Reden ist Silber, Schweigen ist Gold. Dieses Sprichwort gibt es in sehr vielen Sprachen und Ländern. Es scheint sich um eine weitläufige Übereinstimmung zu handeln, dass es in manchen Situationen besser ist, nichts zu sagen, also zu schweigen.
Ich stimme zu – aber nur bedingt.
Reden ist orale Lautbildung
Das klingt wie ein körperliches Leiden. Was ist reden? Und warum heißt es reden und nicht sprechen? Gibt es einen Unterschied? Reden kommt lexikalisch linguistisch auf einem niedrigen Niveau daher: „Alles, was jemand sagt oder schreibt, unabhängig von Länge, Inhalt, Form, Funktion und Adressat ist Rede.“ Ich mache von einem kollektiven Zeichensystem Gebrauch, um mich zu verständigen. Ich forme aus Lauten Wörter und aus Wörtern Sätze. Reden ist also das, was fast von selbst geschieht. Es blubbert dann so aus mir heraus.
Schweigen ist besser als reden
In diesem low level Szenario ist Schweigen dem Reden vorzuziehen. Daher kommt bestimmt auch das Sprichwort. Die reine Rede ist ohne Bedeutung – sie dient der Verständigung, trägt aber keine sprachliche Relevanz in sich. Anstatt also unnützes Zeug zu reden, schweige ich lieber.
Sprechen ist mehr
Einen Zusatz wie Sprechen ist Platin oder so ähnlich gibt es nicht. Ich habe gefunden: Denken ist Dynamit. Potentiell könnte das stimmen. Verbleibt es im Denken, ist es allerdings ungezündet. Zünden kann nur Sprache. Sprechen und Schreiben scheinen mir sehr ähnlich zu sein. Ich ringe um den richtigen Ausdruck, ich schleppe mich durch Wüsten von Vokabeln und reise durch die Bibliotheken und Geschichten dieser Welt. Ich finde das Wort, ich formuliere den Satz und meine Sprache versetzt Berge. Nicht meine – aber zum Beispiel die Sprache einiger Schriftsteller/innen, Wissenschaftler/innen und Verkäufer/innen. Sie schwimmen in ihrem Element wie ein Fisch im Wasser. Sprechen und vor allem miteinander sprechen ist mehr als Gold und Silber. Das lässt das Sprichwort leider außen vor.

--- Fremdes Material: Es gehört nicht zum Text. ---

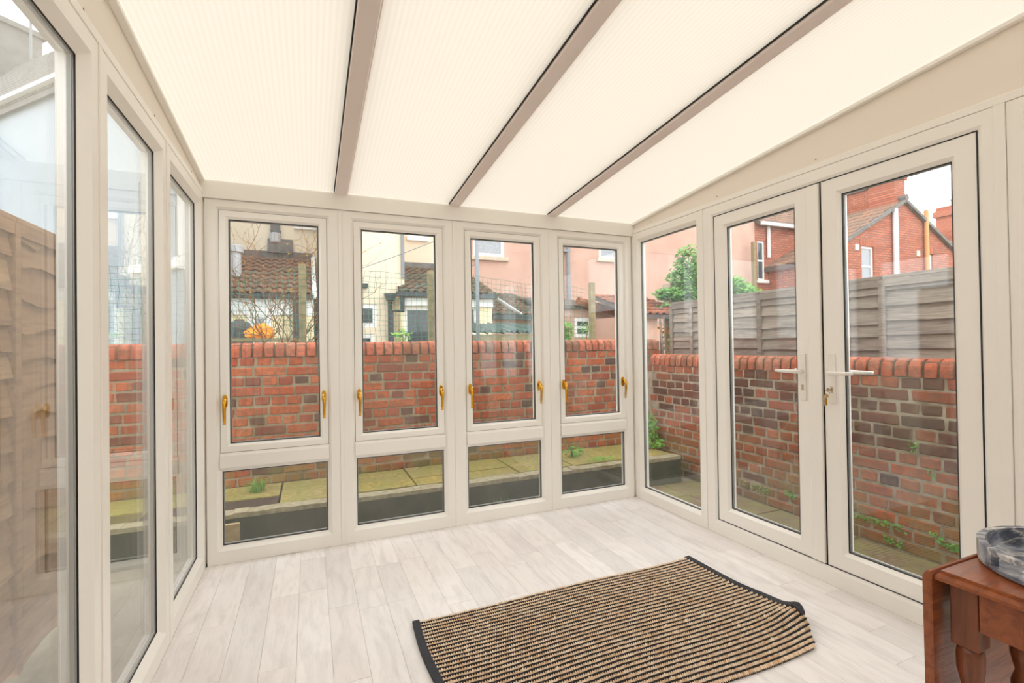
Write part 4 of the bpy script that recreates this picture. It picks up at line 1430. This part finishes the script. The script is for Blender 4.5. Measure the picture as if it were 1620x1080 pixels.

Das Sprichwort vernachlässigt auch, dass Sprechen wichtiger ist als Verhalten. Auf das Verhalten kommt es gar nicht an. Verhalten verdirbt alles. Vor allem Atmosphären. Eine gute Atmosphäre kann ich nur mit Sprache schaffen, nicht mit Kerzen und Blumen oder dem Duft nach grünem Tee.
Idealerweise würde ich so sprechen wie ich schreibe. Wohltemperiert, manchmal leicht provozierend, aber nur um auszutesten, wie weit ich mich vorwagen kann, ohne meine Gesprächspartnerin zu verlieren. Es ist wie Fliegenfischen: Mit elegantem Schwung werfe ich meine Angel aus uns noch bevor die Fliege das Wasser berührt, lenkt sie der nächste Schwung schon wieder in die Luft, knapp über die Wasseroberfläche, so wie echte Fliegen das tun. Der Fisch beißt an. Er bahnt sich dafür sogar seinen Weg aus dem Wasser. Ich möchte, dass meine Gesprächspartner/innen anbeißen, dass meine Leser/innen weiterlesen. Das schaffe ich nicht immer.
Schweigen ist Silber, Sprechen ist Gold.
Wenn es nach mir ginge, würde ich das Sprichwort umformulieren in: Schweigen ist Silber, Sprechen ist Gold.
Einige Male in öffentlichen Reden und Ansprachen verwendet, würde sich Schweigen ist Silber, Sprechen ist Gold allmählich in den Köpfen festsetzen und in vielleicht hundert Jahren Reden ist Silber, Schweigen ist Gold endgültig ablösen.